At Irving Shipbuilding, Halifax, NS, Canada, the company’s $330 million capital investment plan is already paying dividends. Last September, it marked the start of production of the HMCS Harry DeWolf, the first Arctic Offshore Patrol ship (AOPS) for Canada.

The ship is the first of up to 21 vessels that will renew Canada’s combatant fleet over the next 30 years under the NSPS.  Irving Shipbuilding has built more than 80% of Canada’s current combatant ships. 

Current direct employment at Marine Fabricators in Dartmouth and the Halifax Shipyard is about 900. Over the next two years, the workforce at both sites is expected to rise to 1,600, with over 1000 directly employed on AOPS production.  In addition, total employment at Irving Shipbuilding (all operations) is forecasted to rise to over 2,500 direct employees at peak production of the larger Canadian Surface Combatant vessels that will replace Canada’s current fleet of Halifax Class frigates. 

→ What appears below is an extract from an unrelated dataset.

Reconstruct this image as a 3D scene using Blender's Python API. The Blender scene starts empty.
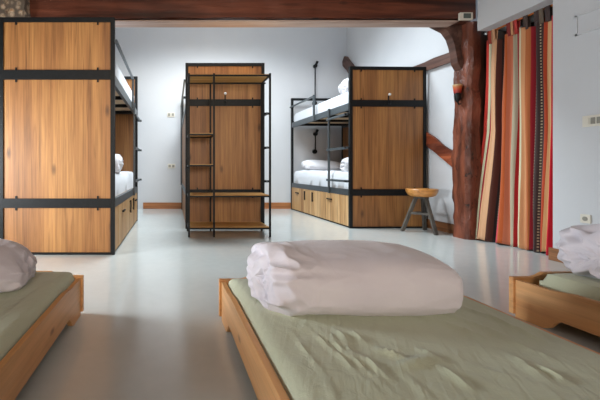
import bpy, bmesh, math, random
from mathutils import Vector, Matrix, noise, Euler
random.seed(7)
PI = math.pi
SC = bpy.context.scene
COL = SC.collection

# ------------------------------------------------------------------ camera
cam_d = bpy.data.cameras.new('camera')
cam = bpy.data.objects.new('camera', cam_d)
COL.objects.link(cam)
cam.location = (0, 0, 0.82)
cam.rotation_euler = (PI/2, 0, 0)
cam_d.sensor_width = 36.0
cam_d.lens = 36.0*345/600
cam_d.shift_x = (300-173)/600
cam_d.shift_y = -(200-168)/600
cam_d.clip_start = 0.02
SC.camera = cam

# ------------------------------------------------------------------ world, lights, exposure
W = bpy.data.worlds.new('world'); SC.world = W
W.use_nodes = True
W.node_tree.nodes['Background'].inputs[0].default_value = (0.72, 0.85, 1.0, 1)
W.node_tree.nodes['Background'].inputs[1].default_value = 1.0

def area(name, loc, target, sx, sy, power, color, spread=180):
    d = bpy.data.lights.new(name, 'AREA')
    d.shape = 'RECTANGLE'; d.size = sx; d.size_y = sy
    d.energy = power; d.color = color
    d.spread = math.radians(spread)
    o = bpy.data.objects.new(name, d); COL.objects.link(o)
    o.location = loc
    o.rotation_euler = (Vector(target)-Vector(loc)).to_track_quat('-Z', 'Y').to_euler()
    return o
# daylight through the low window in the left wall
area('window_light', (-2.72, 2.15, 0.85), (0, 1.95, 0.6), 0.9, 0.95, 160, (0.90, 0.96, 1.0))
# daylight from the roof light over the bunks
area('roof_light', (0.7, 5.0, 4.12), (0.7, 4.6, 0), 2.2, 1.2, 240, (0.83, 0.94, 1.0), 140)
# daylight from the window behind the camera
area('rear_window_light', (0.3, -2.40, 1.75), (0.3, 3, 1.75), 2.6, 1.1, 32, (1.0, 0.84, 0.68), 75)

SC.view_settings.view_transform = 'Standard'
SC.view_settings.look = 'None'
SC.view_settings.exposure = 0.0
SC.view_settings.gamma = 1.0
SC.view_settings.use_curve_mapping = False
SC.cycles.max_bounces = 8
SC.cycles.diffuse_bounces = 5
SC.cycles.use_denoising = True

# ------------------------------------------------------------------ materials
def srgb(h):
    h = h.lstrip('#')
    v = [int(h[i:i+2], 16)/255 for i in (0, 2, 4)]
    return tuple((c/12.92 if c <= 0.04045 else ((c+0.055)/1.055)**2.4) for c in v) + (1,)

class NT:
    def __init__(s, name, rough=0.5, metal=0.0, spec=0.5, coat=0.0, coat_rough=0.1, sheen=0.0):
        s.m = bpy.data.materials.new(name); s.m.use_nodes = True
        s.t = s.m.node_tree; s.n = s.t.nodes; s.b = s.n['Principled BSDF']
        s.b.inputs['Roughness'].default_value = rough
        s.b.inputs['Metallic'].default_value = metal
        s.b.inputs['Specular IOR Level'].default_value = spec
        s.b.inputs['Coat Weight'].default_value = coat
        s.b.inputs['Coat Roughness'].default_value = coat_rough
        s.b.inputs['Sheen Weight'].default_value = sheen
        tc = s.n.new('ShaderNodeTexCoord'); s.obj = tc.outputs['Object']; s.uv = tc.outputs['UV']
    def link(s, a, b): s.t.links.new(a, b)
    def mapping(s, scale, src=None, loc=(0, 0, 0), rot=(0, 0, 0)):
        m = s.n.new('ShaderNodeMapping'); s.link(src or s.obj, m.inputs[0])
        m.inputs['Scale'].default_value = scale; m.inputs['Location'].default_value = loc
        m.inputs['Rotation'].default_value = rot
        return m.outputs[0]
    def noise(s, vec, scale=1, detail=4, rough=0.55, dist=0.0):
        x = s.n.new('ShaderNodeTexNoise'); s.link(vec, x.inputs['Vector'])
        x.inputs['Scale'].default_value = scale; x.inputs['Detail'].default_value = detail
        x.inputs['Roughness'].default_value = rough; x.inputs['Distortion'].default_value = dist
        return x.outputs['Fac']
    def ramp(s, fac, stops, interp='LINEAR'):
        r = s.n.new('ShaderNodeValToRGB'); r.color_ramp.interpolation = interp
        e = r.color_ramp.elements
        while len(e) < len(stops): e.new(0.5)
        for el, (p, c) in zip(e, stops): el.position = p; el.color = srgb(c) if isinstance(c, str) else c
        s.link(fac, r.inputs[0]); return r.outputs[0]
    def mix(s, fac, a, b, mode='MIX'):
        x = s.n.new('ShaderNodeMix'); x.data_type = 'RGBA'; x.blend_type = mode
        for v, i in ((fac, 0), (a, 6), (b, 7)):
            if isinstance(v, (int, float)): x.inputs[i].default_value = v
            elif isinstance(v, str): x.inputs[i].default_value = srgb(v)
            elif isinstance(v, tuple): x.inputs[i].default_value = v
            else: s.link(v, x.inputs[i])
        return x.outputs[2]
    def color(s, c):
        if isinstance(c, str): s.b.inputs['Base Color'].default_value = srgb(c)
        else: s.link(c, s.b.inputs['Base Color'])
    def bump(s, h, strength=0.3, dist=0.01):
        b = s.n.new('ShaderNodeBump'); b.inputs['Strength'].default_value = strength
        b.inputs['Distance'].default_value = dist
        s.link(h, b.inputs['Height']); s.link(b.outputs[0], s.b.inputs['Normal'])

def wood(name, axis, cols, fine=60, knots=True, rough=0.5, bump=0.15, seed=0.0, coat=0.0, gmix=0.6, smix=0.5, kscale=None, pits=False):
    """grain running along axis; cols = dark, mid, light, knot"""
    w = NT(name, rough=rough, coat=coat, coat_rough=0.25)
    def sc(a, b): return tuple(a if i != axis else b for i in range(3))
    v = w.mapping((1, 1, 1), loc=(seed, seed*1.7, seed*0.6))
    broad = w.noise(w.mapping(sc(7, 0.55), v), 1, 3, 0.5, 0.6)
    grain = w.noise(w.mapping(sc(fine, 1.6), v), 1, 5, 0.6, 0.4)
    streak = w.noise(w.mapping(sc(26, 0.9), v), 1, 3, 0.6, 1.2)
    base = w.ramp(broad, [(0.30, cols[0]), (0.5, cols[1]), (0.70, cols[2])])
    g = w.ramp(grain, [(0.34, '#a8a29c'), (0.60, '#ffffff')])
    c = w.mix(gmix, base, g, 'MULTIPLY')
    st = w.ramp(streak, [(0.28, '#7f6c5c'), (0.40, '#ffffff')])
    c = w.mix(smix, c, st, 'MULTIPLY')
    if knots:
        vo = w.n.new('ShaderNodeTexVoronoi'); vo.feature = 'F1'
        w.link(w.mapping(kscale or sc(4.2, 1.7), v, loc=(.3, .3, .3)), vo.inputs['Vector']); vo.inputs['Scale'].default_value = 1.0
        k = w.ramp(vo.outputs['Distance'], [(0.03, (1, 1, 1, 1)), (0.13, (0, 0, 0, 1))])
        c = w.mix(k, c, cols[3])
    if pits:
        pn = w.noise(w.mapping(sc(9, 4), v), 1, 4, 0.6, 1.5)
        c = w.mix(w.ramp(pn, [(0.34, (1, 1, 1, 1)), (0.39, (0, 0, 0, 1))]), c, cols[3])
        c = w.mix(w.ramp(w.noise(w.mapping(sc(5, 2.2), v, loc=(4, 4, 4)), 1, 3), [(0.50, (0, 0, 0, 1)), (0.66, (.45, .45, .45, 1))]), c, '#9a5a44')
        w.color(c); w.bump(pn, .9, 0.02); return w.m
    w.color(c); w.bump(grain, bump, 0.004)
    return w.m

M = {}
# laminate of the bunks, grain vertical
M['panel'] = wood('oak_panel', 2, ('#80542f', '#9f6c3c', '#b6824a', '#4d341f'), seed=1.3, fine=75, gmix=.6, smix=.5)
M['shelf_wood'] = wood('shelf_wood', 0, ('#a5743f', '#c79450', '#dcae6a', '#7a5230'), knots=False, seed=3.1)
M['drawer_wood'] = wood('drawer_wood', 2, ('#a3764a', '#c79a66', '#dbb585', '#6f4c30'), seed=5.2)
M['slats'] = wood('slat_wood', 0, ('#d8b48e', '#e6c6a0', '#eed4b4', '#a07850'), knots=False)
M['pine'] = wood('pine', 1, ('#cd915a', '#d9a26a', '#e2b07a', '#7e4e2e'), fine=30, rough=0.42, bump=0.08, seed=2.2, gmix=.35, smix=.25, kscale=(.01, 3.4, 7.5))
M['pine_end'] = wood('pine_end', 0, ('#cd915a', '#d9a26a', '#e2b07a', '#7e4e2e'), fine=30, rough=0.42, bump=0.08, knots=False, gmix=.35, smix=.25)
M['base_x'] = wood('baseboard_wood_x', 0, ('#8b5530', '#a96b3e', '#bd7d4b', '#5a341d'), fine=40, rough=0.5)
M['base_y'] = wood('baseboard_wood_y', 1, ('#6b4227', '#8a5a36', '#a5714a', '#4b2c19'), fine=40, rough=0.5)
M['beam'] = wood('beam_wood', 0, ('#331a12', '#5c2f1f', '#7c4530', '#1a0e0a'), fine=22, rough=0.45, bump=0.9, seed=0.4)
M['brace_dark'] = wood('dark_brace_wood', 1, ('#3c2620', '#5e4036', '#7a5a4e', '#22140f'), fine=22, rough=0.5, bump=0.9, seed=6.4)
M['post'] = wood('post_wood', 2, ('#3c1c13', '#663524', '#8a4c34', '#150b08'), fine=16, rough=0.40, bump=1.0, seed=7.7, smix=.8, pits=True)
M['brace'] = wood('brace_wood', 1, ('#5e2a1a', '#8c4226', '#a85836', '#22120d'), fine=22, rough=0.5, bump=0.7, seed=4.7, pits=True)
M['stool_seat'] = wood('stool_seat_wood', 0, ('#a9682f', '#cc8a45', '#dfa45e', '#5d3316'), fine=30, rough=0.35, bump=0.2, knots=False)
M['stool_leg'] = wood('stool_leg_wood', 2, ('#3a352f', '#55504a', '#6b655c', '#26221e'), fine=40, rough=0.7, bump=0.4, knots=False)

w = NT('black_metal', rough=0.5, metal=0.0, spec=0.25)
w.color(w.ramp(w.noise(w.mapping((1, 1, 1)), 30, 2), [(0.3, '#101112'), (0.7, '#17191a')])); M['metal'] = w.m
w = NT('side_lit_metal', rough=0.4, metal=0.2, spec=0.5)  # same bunk metal, with light on its side faces put into the colour
w.color(w.ramp(w.noise(w.mapping((1, 1, 1)), 30, 2), [(0.3, '#41474b'), (0.7, '#4b5256')])); M['rail'] = w.m
w = NT('steel', rough=0.3, metal=0.9); w.color('#b9bcbc'); M['steel'] = w.m
w = NT('copper_rod', rough=0.35, metal=0.6); w.color('#c4733a'); M['copper'] = w.m
w = NT('white_plastic', rough=0.4); w.color('#d8d2c4'); M['plastic'] = w.m
w = NT('white_paint_metal', rough=0.4); w.color('#d5d5d3'); M['white'] = w.m
w = NT('grey_screen', rough=0.25); w.color('#5d665f'); M['screen'] = w.m
w = NT('switch_grey', rough=0.4); w.color('#8d8a80'); M['switch'] = w.m
w = NT('red_shade', rough=0.5)
tcz = w.n.new('ShaderNodeSeparateXYZ'); w.link(w.obj, tcz.inputs[0])
mr = w.n.new('ShaderNodeMapRange'); w.link(tcz.outputs['Z'], mr.inputs['Value'])
mr.inputs['From Min'].default_value = 0.0; mr.inputs['From Max'].default_value = 0.10
w.color(w.ramp(mr.outputs[0], [(0.0, '#7c1a14'), (0.35, '#a8321f'), (0.7, '#b8622f'), (1.0, '#b9a67c')])); M['shade'] = w.m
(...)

To date, the modernization at Irving Shipbuilding and the AOPS contract have resulted in over $1 billion in spending commitments. 

Meanwhile, one of the oldest shipyards in North America, Chantier Davie Canada Inc., Levis, Quebec, has taken its first steps in the Resolve-Class Auxiliary Oiler Replenishment ship project. The project involves the conversion of a containership into an Auxiliary Oiler Replenishment Ship that will be delivered to the Canadian Royal Navy in 2017.

It also recently completed the refit of four of Canada’s heaviest icebreakers, as well as a bulk carrier and is a pioneer in the construction of LNG-fueled ferries.